EXERCISE INPUT.
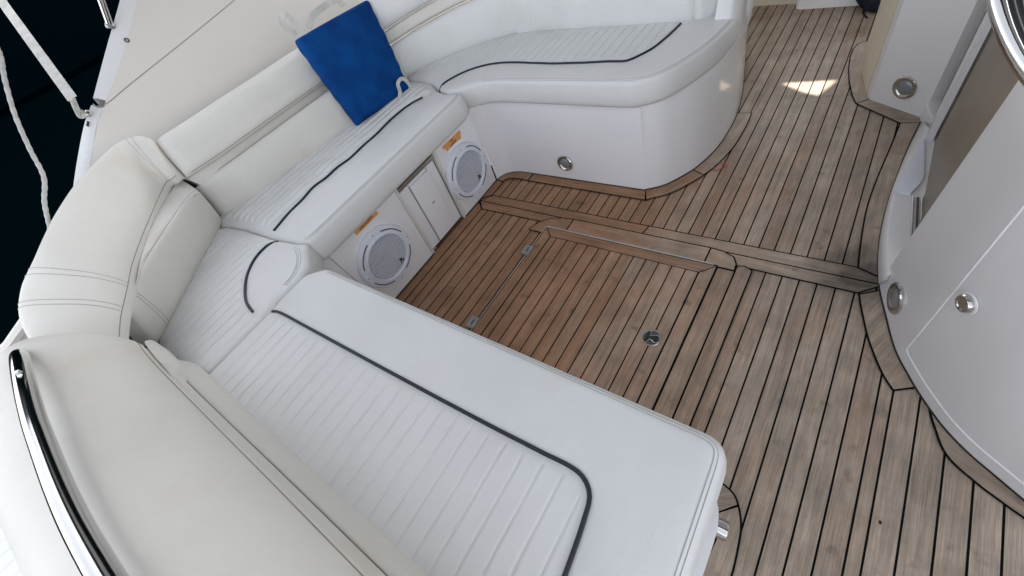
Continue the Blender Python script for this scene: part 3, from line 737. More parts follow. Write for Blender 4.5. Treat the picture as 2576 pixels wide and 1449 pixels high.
tape([f2(p) for p in ((145, 1140), (1140, 180), (1215, 330), (1200, 460), (1245, 640), (880, 930), (450, 1400), (330, 1260), (240, 1270))], YP - .0005, [('LIFE', f2((700, 780)), 0.0110, math.radians(3)), ('JACKETS', f2((800, 920)), 0.0110, math.radians(3))], 'double strip of orange tape with two written lines, above the right speaker')

# ------------------------------------------------------------------ curved locker / bench base
lk = thing('curved_locker', 'glossy white curved bench locker with a round courtesy light low on its front', 'locker')
bp_ = np.vstack([smooth_path([(1.338, YP), (1.352, 1.428), (1.385, 1.41), (1.410, 1.375), (1.422, 1.33)], 5), [(1.423, 1.2), (1.424, 0.9)],
                 smooth_path([(1.425, 0.656), (1.470, 0.590), (1.525, 0.546), (1.62, 0.494), (1.755, 0.455), (1.90, 0.443), (2.05, 0.447), (2.25, 0.478), (2.6, 0.56)], 6)])
Tt = np.gradient(bp_, axis=0); Tt /= np.linalg.norm(Tt, axis=1)[:, None]; Nn = np.stack([-Tt[:, 1], Tt[:, 0]], 1)
s_ = np.r_[0, np.cumsum(np.linalg.norm(np.diff(bp_, axis=0), axis=1))]
zs = [-0.01, 0.03, 0.10, 0.2, 0.3, 0.36, 0.395, 0.41, 0.418, 0.420]
off_ = [0, .001, .004, .010, .016, .020, .024, .030, .040, .062]
G = []
for i, (p, nn) in enumerate(zip(bp_, Nn)):
    G.append([(p[0] + nn[0] * o, p[1] + nn[1] * o, z) for z, o in zip(zs, off_)])
solid_quadmesh('front_moulding', G, (0.03, 0.02, 0), GEL, lk)
joint_shade(off_open(bp_, 0.001), lk)
# moulding carried up round the end of the backrest
bq = smooth_path([(1.80, 0.452), (1.92, 0.437), (2.05, 0.440), (2.25, 0.470), (2.6, 0.552)], 8)
Tt = np.gradient(bq, axis=0); Tt /= np.linalg.norm(Tt, axis=1)[:, None]; Nn = np.stack([-Tt[:, 1], Tt[:, 0]], 1)
G = []
for i, (p, nn) in enumerate(zip(bq, Nn)):
    f = min(1, max(0, (p[0] - 1.82) / 0.12)); f = f * f * (3 - 2 * f)
    ztop = 0.41 + 0.60 * f
    G.append([(p[0] + nn[0] * (0.004 + 0.03 * t * (1 - f)), p[1] + nn[1] * (0.004 + 0.03 * t * (1 - f)), 0.405 * (1 - t) + ztop * t) for t in np.linspace(0, 1, 9)])
solid_quadmesh('end_moulding', G, (0.0, 0.05, 0), GEL, lk)
courtesy('courtesy_light', PX(1421, 411, 1.420), (-1, 0, 0.05), (0, 1, 0), 0.040, 'round steel rimmed light low on the curved locker front')

# small scrape of glare where locker meets cushion: rounded corner highlight is left to the lights

# ------------------------------------------------------------------ foreground bench (runs across the boat)
zA = 0.515
outA = round_poly([(-0.21, 1.262), (0.235, 1.262), (0.292, 1.235), (0.292, 0.075), (0.262, 0.020), (-0.75, 0.012), (-0.75, 0.60), (-0.21, 0.60)],
                  [.02, .04, .05, .05, .05, .02, .02, .02], 6)
outA = round_poly([(-0.24, 1.262), (0.250, 1.270), (0.302, 1.21), (0.300, 0.012), (-0.24, 0.002)], [.02, .06, .06, .045, .02], 8)
pipA = smooth_path([(0.100, 1.246), (0.108, 1.20), (0.112, 1.0), (0.118, 0.7), (0.124, 0.45), (0.130, 0.285)], 8)
pipA = np.vstack([pipA, smooth_path([(0.130, 0.285), (0.133, 0.235), (0.128, 0.205), (0.108, 0.182), (0.07, 0.173), (-0.02, 0.163), (-0.24, 0.145)], 8)[1:]])
ribA = np.vstack([pipA, [(-0.30, 0.14), (-0.30, 1.30), (0.095, 1.30)]])
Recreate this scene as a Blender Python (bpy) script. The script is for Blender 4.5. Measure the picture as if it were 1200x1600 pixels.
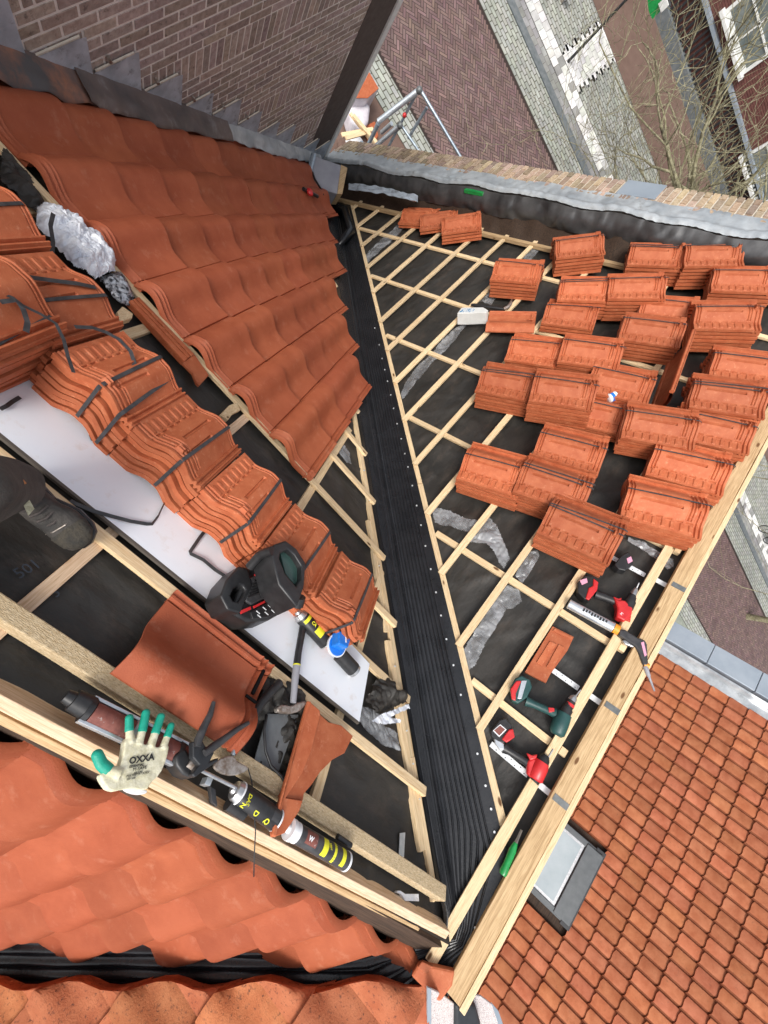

YOUR INSTRUCTIONS. Reproduce all the records verbatim, excluding images.

TASK ANSWER.
Continue the Blender Python script for this scene: part 3, from line 737. More parts follow. Write for Blender 4.5. Treat the picture as 2576 pixels wide and 1449 pixels high.
tape([f2(p) for p in ((145, 1140), (1140, 180), (1215, 330), (1200, 460), (1245, 640), (880, 930), (450, 1400), (330, 1260), (240, 1270))], YP - .0005, [('LIFE', f2((700, 780)), 0.0110, math.radians(3)), ('JACKETS', f2((800, 920)), 0.0110, math.radians(3))], 'double strip of orange tape with two written lines, above the right speaker')

# ------------------------------------------------------------------ curved locker / bench base
lk = thing('curved_locker', 'glossy white curved bench locker with a round courtesy light low on its front', 'locker')
bp_ = np.vstack([smooth_path([(1.338, YP), (1.352, 1.428), (1.385, 1.41), (1.410, 1.375), (1.422, 1.33)], 5), [(1.423, 1.2), (1.424, 0.9)],
                 smooth_path([(1.425, 0.656), (1.470, 0.590), (1.525, 0.546), (1.62, 0.494), (1.755, 0.455), (1.90, 0.443), (2.05, 0.447), (2.25, 0.478), (2.6, 0.56)], 6)])
Tt = np.gradient(bp_, axis=0); Tt /= np.linalg.norm(Tt, axis=1)[:, None]; Nn = np.stack([-Tt[:, 1], Tt[:, 0]], 1)
s_ = np.r_[0, np.cumsum(np.linalg.norm(np.diff(bp_, axis=0), axis=1))]
zs = [-0.01, 0.03, 0.10, 0.2, 0.3, 0.36, 0.395, 0.41, 0.418, 0.420]
off_ = [0, .001, .004, .010, .016, .020, .024, .030, .040, .062]
G = []
for i, (p, nn) in enumerate(zip(bp_, Nn)):
    G.append([(p[0] + nn[0] * o, p[1] + nn[1] * o, z) for z, o in zip(zs, off_)])
solid_quadmesh('front_moulding', G, (0.03, 0.02, 0), GEL, lk)
joint_shade(off_open(bp_, 0.001), lk)
# moulding carried up round the end of the backrest
bq = smooth_path([(1.80, 0.452), (1.92, 0.437), (2.05, 0.440), (2.25, 0.470), (2.6, 0.552)], 8)
Tt = np.gradient(bq, axis=0); Tt /= np.linalg.norm(Tt, axis=1)[:, None]; Nn = np.stack([-Tt[:, 1], Tt[:, 0]], 1)
G = []
for i, (p, nn) in enumerate(zip(bq, Nn)):
    f = min(1, max(0, (p[0] - 1.82) / 0.12)); f = f * f * (3 - 2 * f)
    ztop = 0.41 + 0.60 * f
    G.append([(p[0] + nn[0] * (0.004 + 0.03 * t * (1 - f)), p[1] + nn[1] * (0.004 + 0.03 * t * (1 - f)), 0.405 * (1 - t) + ztop * t) for t in np.linspace(0, 1, 9)])
solid_quadmesh('end_moulding', G, (0.0, 0.05, 0), GEL, lk)
courtesy('courtesy_light', PX(1421, 411, 1.420), (-1, 0, 0.05), (0, 1, 0), 0.040, 'round steel rimmed light low on the curved locker front')

# small scrape of glare where locker meets cushion: rounded corner highlight is left to the lights

# ------------------------------------------------------------------ foreground bench (runs across the boat)
zA = 0.515
outA = round_poly([(-0.21, 1.262), (0.235, 1.262), (0.292, 1.235), (0.292, 0.075), (0.262, 0.020), (-0.75, 0.012), (-0.75, 0.60), (-0.21, 0.60)],
                  [.02, .04, .05, .05, .05, .02, .02, .02], 6)
outA = round_poly([(-0.24, 1.262), (0.250, 1.270), (0.302, 1.21), (0.300, 0.012), (-0.24, 0.002)], [.02, .06, .06, .045, .02], 8)
pipA = smooth_path([(0.100, 1.246), (0.108, 1.20), (0.112, 1.0), (0.118, 0.7), (0.124, 0.45), (0.130, 0.285)], 8)
pipA = np.vstack([pipA, smooth_path([(0.130, 0.285), (0.133, 0.235), (0.128, 0.205), (0.108, 0.182), (0.07, 0.173), (-0.02, 0.163), (-0.24, 0.145)], 8)[1:]])
ribA = np.vstack([pipA, [(-0.30, 0.14), (-0.30, 1.30), (0.095, 1.30)]])
Recreate this scene as a Blender Python (bpy) script. The script is for Blender 4.5. Measure the picture as if it were 1200x1600 pixels.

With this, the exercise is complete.